According to the European Union (Withdrawal) Act 2018 (the “2018 Withdrawal Act”), as amended by the European Union (Withdrawal Agreement) Act 2020 (“2020 Withdrawal Act”), on 31 December 2020, when the Transition Period between the U.K. and E.U. ends, U.K. courts and tribunals will cease to be bound by the principles laid down by the Court of Justice of the European Union (“CJEU”).  The 2018 Withdrawal Act created a new category of law in the U.K.: “retained law”. Retained E.U. law, as far as it is unmodified at the end of the Transition Period, is to be interpreted in line with retained case law, which comprises retained domestic case law and retained E.U. case law.

Section 26(1) of the 2020 Withdrawal Act empowers HM Government to designate additional courts and tribunals (over and above the U.K. Supreme Court and the High Court of Justiciary) as having the ability to depart from retained E.U. case law. The Ministry of Justice is now consulting on whether to extend the power to other courts and tribunals and, if so, which test should be applied and factors considered in any decision by a court or tribunal to depart from retained E.U. case law.

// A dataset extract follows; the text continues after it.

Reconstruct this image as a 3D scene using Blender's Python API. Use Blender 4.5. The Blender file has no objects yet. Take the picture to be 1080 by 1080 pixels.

The FMLC has submitted a response urging HM Government not to extend the ability to diverge from retained E.U. case law.  With regards the test to be applied in the course of any consideration about departing from retained E.U. law, the FMLC has previously urged HM Government to consider offering principles to the judiciary by which it can evaluate consistently whether consideration should be given to post-Brexit ECJ judgments.  If the ability to depart from retained E.U. case law is extended to the lower courts, the FMLC would recommend that a stricter test is imposed that that which is applied by the Supreme Court currently.